Gary, I've been using Sal Ammoniac solution to clean really dirty Tips for YEARS...long before I ever saw your website. It's a whole lot better than the abrasive solid Sal blocks and no noxious fumes...but, that business of plunging a fully heated tip into cold solution is pretty tough on it. If you wipe a tip on a wet shop towel every time you pause during soldering, a hobbyist MIGHT need the Sal solution a few times a year. Sparingly is best use for that stuff. I think the last time I needed it was when I went off and left the poor Hakko idling at 85% power for hours....ouch! Even then it wasn't a big deal....one dip and a few swipes and a little re-tinning did the trick.


: Boy Angel,

: You've just picked my favorite (small) iron and temperature control!!! (For large work I prefer the Hakko 200 watt iron.)
: The Hakko has a ton of great features, including the tip mounting system that keeps the mounting screw threads relatively cool so they never oxidise and seize up and the heavy duty three wire cord with the spring wrap where it comes out of the handle so it doesn't short out or break the wires, and the ceramic heater is top notch, (and the heater going up into the tip for quick response is brilliant).

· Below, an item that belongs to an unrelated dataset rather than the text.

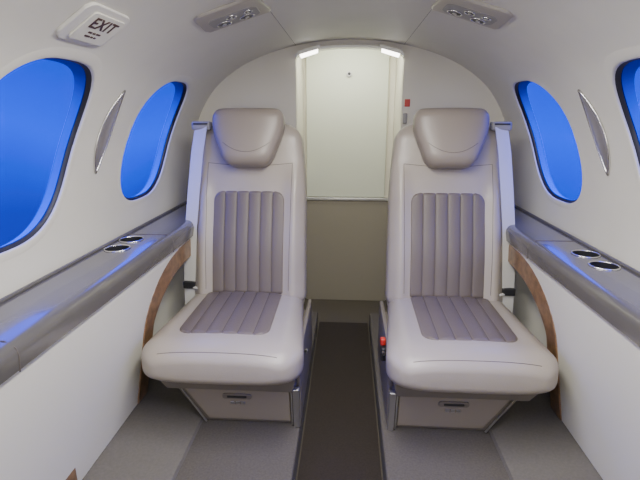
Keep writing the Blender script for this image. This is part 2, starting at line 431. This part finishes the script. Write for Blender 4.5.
def seat(s):
    root=empty('passenger_seat')
    cx=s*0.408
    X=Vector((1,0,0))
    th=math.radians(2.5)
    U=Vector((s*0.030,math.cos(th),-math.sin(th))).normalized(); N=Vector((0,math.sin(th),math.cos(th)))
    org=Vector((cx-s*0.010,1.208,0.381))
    fc=pillow('cushion',org,X,U,N,0.60,lambda t:0.268-0.030*min(1,max(0,t-0.1)/0.4),0.070,0.11,0.05,0.048,4.0,
        lambda x,t:0.014*math.exp(-((abs(x)-0.208)/0.035)**2)*min(1,t/0.2)+0.010*math.cos(min(1,abs(x)/0.25)*math.pi/2),'leather',root,r0x=0.080)
    insert('cushion_insert',fc,0.158,0.112,0.52,0.055,0.0,'insert',root,sx=s*0.006)
    tube('cushion_seam',[fc(x,0.022,0.0002) for x in [-0.19+0.38*i/30 for i in range(31)]],0.0010,'seam',root)
    ln=math.radians(15.5)
    Ub=Vector((0,math.sin(ln),math.cos(ln))); Nb=Vector((0,-math.cos(ln),math.sin(ln)))
    ob=Vector((cx,1.775,0.375))
    def wb(t):
        return 0.240-0.010*(t/0.76)-0.022*max(0,(t-0.45)/0.31)**1.5
    def ex(x,t):
        fade=max(0,min(1,(0.60-t)/0.15))
        return 0.024*math.exp(-((abs(x)-0.192)/0.030)**2)*fade+0.012*math.exp(-((t-0.22)/0.14)**2)-0.006*math.exp(-((t-0.6)/0.08)**2)
    fb=pillow('backrest',ob,X,Ub,Nb,0.765,wb,0.062,0.04,0.075,0.048,4.8,ex,'leather',root,r1x=0.085)
    insert('backrest_insert',fb,0.150,0.042,0.474,0.0,0.045,'insert',root)
    for q in (-1,1):
        tube('shoulder_seam',[fb(q*(0.172+0.006*(i/20)),0.06+0.53*i/20,0.0002) for i in range(21)],0.0009,'seam',root)
    tube('upper_seam',[fb(-0.178+0.356*i/24,0.59-0.012*math.cos((i/12-1)*math.pi/2),0.0002) for i in range(25)],0.0009,'seam',root)
    oh=ob+Ub*0.568+Nb*0.088
    def wh(t):
        u=t/0.235
        k=min(1,max(0,u/0.75)); k=k*k*(3-2*k)
        return 0.100+0.047*k
    fh=pillow('headrest',oh,X,Ub,Nb,0.235,wh,0.054,0.050,0.045,0.038,4.0,lambda x,t:0.008*math.cos(min(1,abs(x)/0.14)*math.pi/2),'leather_h',root,r0x=0.045,r1x=0.032)
    tube('headrest_seam',[fh(-0.095+0.19*i/24,0.050+0.02*abs(i/12-1)**2*2,0.0002) for i in range(25)],0.0008,'seam',root)
    def bx(name,a,b,y0,y1,z0,z1,m,bev=0.004): return box(name,*sorted((a,b)),y0,y1,z0,z1,m,root,bev)
    def taper(name,a0,b0,a1,b1,yt,yb,y1,z0,z1,m,bev=0.006):
        v=[(a0,yb,z0),(b0,yb,z0),(b0,y1,z0),(a0,y1,z0),(a1,yt,z1),(b1,yt,z1),(b1,y1,z1),(a1,y1,z1)]
        return mk(name,v,[(0,1,2,3),(4,5,6,7),(0,1,5,4),(1,2,6,5),(2,3,7,6),(3,0,4,7)],m,root,smooth=False,bevel=bev)
    taper('skirt',s*0.17,s*0.595,s*0.155,s*0.62,1.255,1.29,1.80,0.265,0.335,'skirt')
    taper('pedestal',s*0.165,s*0.50,s*0.165,s*0.585,1.325,1.352,1.80,0.10,0.262,'skirt')
    taper('drawer_front',s*0.185,s*0.475,s*0.185,s*0.545,1.316,1.340,1.345,0.118,0.252,'drawer',0.004)
    tube('drawer_trim',[(s*0.178,1.336,0.108),(s*0.178,1.312,0.258),(s*0.556,1.312,0.258),(s*0.484,1.336,0.108)],0.0035,'alu',root,False)
    mk('corner_post',[(s*0.150,1.332,0.10),(s*0.172,1.328,0.10),(s*0.172,1.35,0.10),(s*0.150,1.35,0.10),(s*0.150,1.308,0.265),(s*0.172,1.304,0.265),(s*0.172,1.33,0.265),(s*0.150,1.33,0.265)],[(0,1,2,3),(4,5,6,7),(0,1,5,4),(1,2,6,5),(2,3,7,6),(3,0,4,7)],'alu',root,smooth=False,bevel=0.003)
    P=Vector((s*0.365,1.320,0.225)); dr=Vector((0,-0.985,-0.17)).normalized(); up=Vector((0,-0.17,0.985))
    fr=(P,X,up.normalized(),dr)
    plate('latch',fr,rrect(0.050,0.011,0.009),0.006,'skirt',root,off=-0.002,bevel=0.001)
    plate('latch_slot',fr,rrect(0.034,0.004,0.0038),0.003,'dark',root,off=0.0035,bevel=0.0005)
    for i in range(3):
        plate('latch_mark',fr,rrect(0.007,0.006,0.002),0.002,'alu',root,off=0.0,bevel=0.0005,dx=(i-1)*0.018,dy=-0.030)
    bx('side_rail',s*0.150,s*0.168,1.36,1.86,0.10,0.36,'skirt',0.006)
    tube('recline_lever',[(s*0.150,1.50,0.30),(s*0.138,1.46,0.33),(s*0.137,1.42,0.345)],0.005,'alu' ,root)
    if s>0:
        box('release_knob',0.130,0.150,1.495,1.52,0.335,0.362,'red',root,0.006)
        box('release_body',0.132,0.152,1.48,1.53,0.28,0.333,'dark',root,0.006)
    pts=[(0.615,1.905,1.105),(0.628,1.87,1.00),(0.640,1.83,0.85),(0.650,1.79,0.70),(0.656,1.765,0.56),(0.658,1.745,0.44),(0.655,1.73,0.36)]
    v=[];f=[]
    for i,(x,y,z) in enumerate(pts):
        for q in (-1,1):
            for e in (0,1): v.append((s*(x+q*0.027),y+q*0.006+e*0.003,z))
    for i in range(len(pts)-1):
        a=i*4;b=a+4
        f+=[(a,a+2,b+2,b),(a+1,b+1,b+3,a+3),(a,b,b+1,a+1),(a+2,a+3,b+3,b+2)]
    f+=[(0,1,3,2),(len(v)-4,len(v)-2,len(v)-1,len(v)-3)]
    mk('seat_belt_strap',v,f,'belt',root,angle=60)
    bx('belt_guide',s*0.575,s*0.655,1.90,1.94,1.09,1.125,'beltbox',0.008)
    bx('belt_guide_slot',s*0.585,s*0.645,1.895,1.90,1.113,1.119,'dark',0.001)
    bx('belt_arm',s*0.56,s*0.60,1.93,1.96,1.04,1.10,'beltbox',0.006)
    bx('belt_buckle',s*0.632,s*0.684,1.735,1.755,0.445,0.475,'dark',0.004)
    tube('lap_belt',[(s*0.640,1.74,0.45),(s*0.60,1.72,0.452),(s*0.57,1.735,0.45)],0.006,'belt',root)
    bx('belt_strut',s*0.628,s*0.640,1.80,1.83,0.11,0.50,'beltbox',0.003)
for s in (-1,1): seat(s)

# ---------------- lights ----------------
def area(name,loc,rot,sx,sy,p,col=(1,0.96,0.9)):
    l=bpy.data.lights.new(name,'AREA'); l.shape='RECTANGLE'; l.size=sx; l.size_y=sy; l.energy=p; l.color=col
    o=bpy.data.objects.new(name,l); o.location=loc; o.rotation_euler=rot; COL.objects.link(o); return o
area('front_fill',(0,-1.1,1.10),(math.radians(92),0,0),1.0,0.6,10.5,(1,0.985,0.95))  # added soft frontal fill behind the camera; the front wall has no opening
area('ceiling_fill',(0,0.75,1.465),(0,0,0),0.20,1.2,29,(1,0.97,0.91))  # unseen area light added under the ceiling to brighten the cabin, no fixture
area('vestibule_lamp',(0,2.42,1.54),(math.radians(20),0,0),0.35,0.1,3.0,(0.97,1,0.86))
# world
w=bpy.data.worlds.new('World'); S.world=w; w.use_nodes=True; nt=w.node_tree; nt.nodes.clear()
o=nt.nodes.new('ShaderNodeOutputWorld'); b=nt.nodes.new('ShaderNodeBackground'); tc=nt.nodes.new('ShaderNodeTexCoord'); sp=nt.nodes.new('ShaderNodeSeparateXYZ'); mr=nt.nodes.new('ShaderNodeMapRange'); rp=nt.nodes.new('ShaderNodeValToRGB')
mr.inputs[1].default_value=-0.5; mr.inputs[2].default_value=0.5
els=rp.color_ramp.elements
els[0].color=(0.25,0.25,0.25,1); els[1].color=(4.5,4.5,4.5,1)
for ps,cv in ((0.30,0.40),(0.47,1.0),(0.62,0.65),(0.72,0.70),(0.85,3.6)):
    e=els.new(ps); e.color=(cv,cv,cv,1)
ns=nt.nodes.new('ShaderNodeTexNoise'); ns.inputs['Scale'].default_value=3.0; ns.inputs['Detail'].default_value=1
ma=nt.nodes.new('ShaderNodeMath'); ma.operation='MULTIPLY_ADD'; ma.inputs[1].default_value=0.25
nt.links.new(tc.outputs['Generated'],sp.inputs[0]); nt.links.new(tc.outputs['Generated'],ns.inputs['Vector'])
sb=nt.nodes.new('ShaderNodeMath'); sb.operation='SUBTRACT'; sb.inputs[1].default_value=0.5
nt.links.new(ns.outputs['Fac'],sb.inputs[0]); nt.links.new(sb.outputs[0],ma.inputs[0]); nt.links.new(sp.outputs['Z'],ma.inputs[2])
nt.links.new(ma.outputs[0],mr.inputs[0]); nt.links.new(mr.outputs[0],rp.inputs[0]); nt.links.new(rp.outputs[0],b.inputs[0]); nt.links.new(b.outputs[0],o.inputs[0]); b.inputs[1].default_value=2.4

# ---------------- camera ----------------
c=bpy.data.cameras.new('camera'); c.sensor_width=36; c.lens=25.3; c.clip_start=0.02
co=bpy.data.objects.new('camera',c); co.location=(0,0,1.15); co.rotation_euler=(math.radians(74.5),0,math.radians(3.5)); COL.objects.link(co); S.camera=co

: For quick tip cleanups I like to use sal-ammoniac water. You can read about it in our glassworkers tips.

: GaryD

:
: : Jo, I'm famous (or infamous) for not liking internally controlled Irons like the Weller 100. To change Weller's temp you need to change the tip since that's where the control is. I MUCH prefer the Hakko 456-Pro Iron with a Glastar temp controller (don't get the Mini-phaser...it's Inland). It's the finest Iron for hobbyists and many of the pros like it as well.

: : Don't be fooled by the 60 watt size. The Hakko has a ceramic heating element that idles at 1100 degrees and holds heat without ever dropping it. With the controller you can have any temp you want, from good and HOT (around 80 to 90 %) to cooler temps for things like edge beading and lead soldering or deco-soldering. Takes the Hakko only a few swipes on a wet shop towel to drop temp. and it recovers almost instantly when you turn it up. I have 7 soldering Irons and all the others except my little Ungar, languish in storage since I got Hakko...and that includes the Weller 100. (even had an inland way back when I was new...threw it away).

: : I use shop towels for swiping the Iron tip during soldering because the stupid sponges just pick up dirt and deposit it back on your iron. You can fold a wet paper shop towel and keep turning to a new clean surface. It's cheaper and cleaner than sponges.

: : The Morton system is like the old story of the Emperor's New clothes. Everybody gets it. Nobody ever really learns to use all of it, but they're afraid to say so because everybody else keeps saying how incredible it is. I have every piece they make. You'll do well to get the large cutting surface and the breaking system (little red button and bar) but hold off on the "portable system" until you see it demonstrated and try it out. I finally gave up on cutting geometrics with Morton and bought an Emerald Rainbow Scoreboard. I was cutting geos in 1 hr that I still couldn't do with Morton after trying for years. MUCH too complicated and convoluted a system unless you use all of it every day. The instructions read like they're written in Japanese (but no, it's really English). I bought the badly outdated video AND got a combo TV/VCR for the glass rom just so I could watch it while I practiced. Not much help. Scoreboard is the best geometric cutting system out there...mostly common sense. I am NOT reluctant to say that the Emperor is NOT wearing any clothes.

: : Cutting glass is done by a lot of methods. I've tried lightbox but find it wastes glass and is very inaccurate when it comes to fitting. I prefer paper (actually, heavy cardstock printed from the computer) templates glued on the glass. Most precise method and easiest for beginners to learn. I was taught by artists who also perfered it. Don't let anybody try to push you into lightbox cutting unless you LIKE that method and it works for you. There's no ONE right way.

: : It would be nice if other people came along and gave their opinions here. Gets kind of monotonous when it's just Gary and me....even when we don't agree and "get into" it sometimes. Sad to day, we're beginning to agree more times than not. I know Gary would like to see a bit more interaction by the users.

: : ---------------------------------------

: : : Thank you Gary and Angel reference the response you both gave on the grinder. Now, here's another question, what is a good soldering iron? I have a 100 Watt iron, but when I bought this one, I was told that I really didn't need the temperture control, regulator, whatever it's called to go along with it. Right now I would just love to do a project and actually have it come out right!! So, I need more expert advice from you folks and I truly thank you all!! Also, is this morton cutting system worth purchasing and I was also told to invest in a light table and place my pattern on top of that and then place whatever glass I'm going to use over the pattern and cut from there. I'm being told that the light table shines enought light from underneath that this is the best way to cut. In a sense I see their point, but what if the glass I need to cut is dark?? See all the "pointers" I'm getting!!